Fall Foliage

Fall colors peak in the Southern U.S. between early October and November.

For those of us who cherish visits to Asheville, North Carolina, the city’s devastation in the wake of Helene is a stark reminder that autumn, the hallmark of Asheville’s annual calendar, will be a much different season this year.

Like thousands of other tourists, including quite a few from Louisiana, I‘ve flocked to Asheville and its surrounding communities over many years to witness the fall foliage. Thanks to the Blue Ridge Mountains and their trees poised at every pleasing vantage, the pageant of autumn in Asheville is a canvas no human artist can match.

Sometimes, parked at one of the many overlooks along the Blue Ridge Parkway, I’ve felt a lump of emotion rising in my throat, my eyes going moist. Those experiences began nearly four decades ago, when I was a young reporter who went to the mountains for relief from daily deadlines. The pilgrimages continued as I married and became a father. Our trips now a family affair.
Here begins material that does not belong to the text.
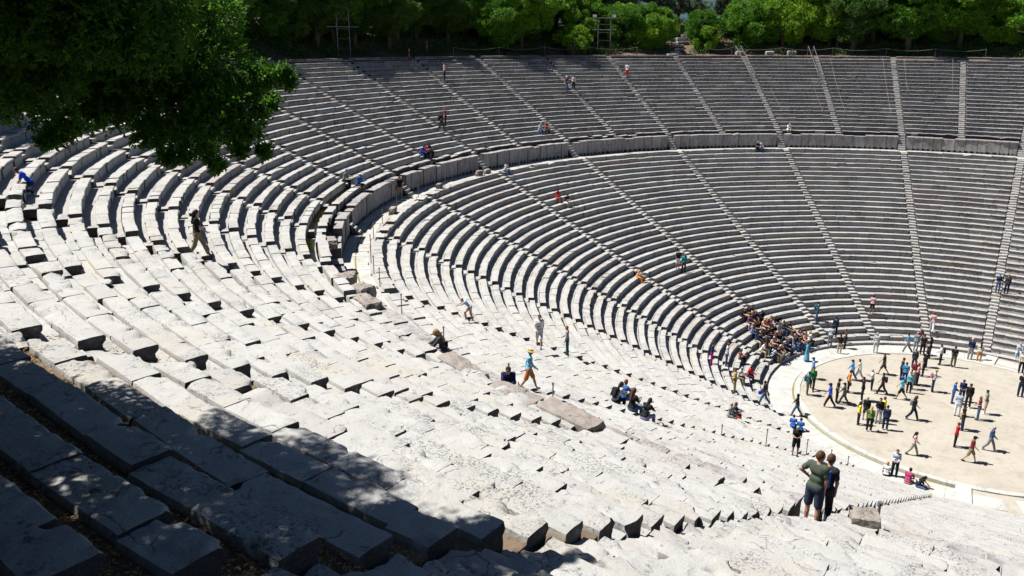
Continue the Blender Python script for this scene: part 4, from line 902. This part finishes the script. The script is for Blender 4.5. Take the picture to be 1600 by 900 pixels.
# ---------------- people ----------------
def seg(P,a,b,r1,r2):
    a=np.asarray(a,float);b=np.asarray(b,float);ba=b-a;L=float(ba@ba)+1e-9
    t=np.clip(((P-a)@ba)/L,0,1); return np.linalg.norm(P-a-t[...,None]*ba,axis=-1)-(r1+(r2-r1)*t)
def ell(P,c,r,ax=None):
    q=P-np.asarray(c,float)
    if ax is not None: q=q@ax
    k=np.linalg.norm(q/np.asarray(r,float),axis=-1); return (k-1)*min(r)
def smin(a,b,k):
    h=np.clip(.5+.5*(b-a)/k,0,1); return b+(a-b)*h-k*h*(1-h)
def surfnets(fn,lo,hi,h):
    lo=np.asarray(lo,float)-2*h; hi=np.asarray(hi,float)+2*h; n=np.ceil((hi-lo)/h).astype(int)+1
    g=np.stack(np.meshgrid(*[lo[i]+h*np.arange(n[i]) for i in range(3)],indexing='ij'),-1)
    f=fn(g); ins=f<0
    c=[(slice(a,n[0]-1+a),slice(b,n[1]-1+b),slice(d,n[2]-1+d)) for a in(0,1) for b in(0,1) for d in(0,1)]
    cnt=sum(ins[q].astype(int) for q in c); act=(cnt>0)&(cnt<8)
    if not act.any(): return None
    idx=-np.ones(act.shape,int); idx[act]=np.arange(act.sum())
    acc=np.zeros(act.shape+(3,)); num=np.zeros(act.shape)
    off=np.array([(a,b,d) for a in(0,1) for b in(0,1) for d in(0,1)])
    for i in range(8):
        for j in range(i+1,8):
            if abs(off[i]-off[j]).sum()!=1: continue
            fi,fj=f[c[i]],f[c[j]]; cr=(fi<0)!=(fj<0); t=np.where(cr,fi/(np.where(cr,fi-fj,1)),0)
            acc+=np.where(cr[...,None],off[i]+(off[j]-off[i])*t[...,None],0); num+=cr
    ci=np.argwhere(act); V=lo+h*(ci+acc[act]/num[act][:,None]); Q=[]
    for ax in range(3):
        u,v=(ax+1)%3,(ax+2)%3
        sl0=[slice(None)]*3; sl1=[slice(None)]*3; sl0[ax]=slice(0,-1); sl1[ax]=slice(1,None)
        a,b=ins[tuple(sl0)],ins[tuple(sl1)]; e=np.argwhere(a!=b); e=e[(e[:,u]>0)&(e[:,v]>0)&(e[:,u]<n[u]-1)&(e[:,v]<n[v]-1)]
        if len(e)==0: continue
        def at(du,dv):
            q=e.copy(); q[:,u]-=du; q[:,v]-=dv; return idx[q[:,0],q[:,1],q[:,2]]
        A,B_,C_,D_=at(1,1),at(0,1),at(0,0),at(1,0); fl=a[e[:,0],e[:,1],e[:,2]]
        q=np.stack([A,B_,C_,D_],1); q[~fl]=q[~fl][:,::-1]; q=q[(q>=0).all(1)]; Q.append(q)
    return V,np.concatenate(Q)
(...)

It was hard on those first few visits to put a name to what I was feeling. But with age, I came to understand that when the mountains moved me each October, I was enthralled not only by their brilliance but their shadows — the passing clouds that put deep patches of black on the browns, reds and oranges gracing the landscape. The scenery reminded me that true joy inspires us because it’s touched by shadows, too.

That’s evident each year with the turning of the colors along the Blue Ridge, a miracle made possible as trees lose their green and prepare for a long winter sleep. What results is a splendor of decline, abiding proof that beauty and loss can keep close company in any life.

This autumn has brought other connections with that strange mystery of existence. The suffering wrought by Hurricane Milton in Florida, another popular getaway for Louisiana residents, has felt like a family loss. I know that people outside Louisiana faced this contradiction after Hurricane Katrina. How could New Orleans, a place of pleasant escape for so many tourists, be burdened by such an epic tragedy?

I began thinking about all of this as the good people of Asheville began the long slog of recovery from their terrible storm. Among the residents are many newcomers who came to Asheville because of its loveliness. Now, they face ruin and grief, challenges now shared by all of those touched by Helene and Milton. The agony of Americans this year in some of the world’s most stunning places points to a hard truth — namely, that every earthly paradise has its trials, calling us to summon the best in ourselves to answer the worst of nature’s wrath.

Watching the storm coverage this autumn, I’ve felt a familiar lump rising in my throat. The courage of the survivors has shown us that even in deep shadows, life has a way of pushing through.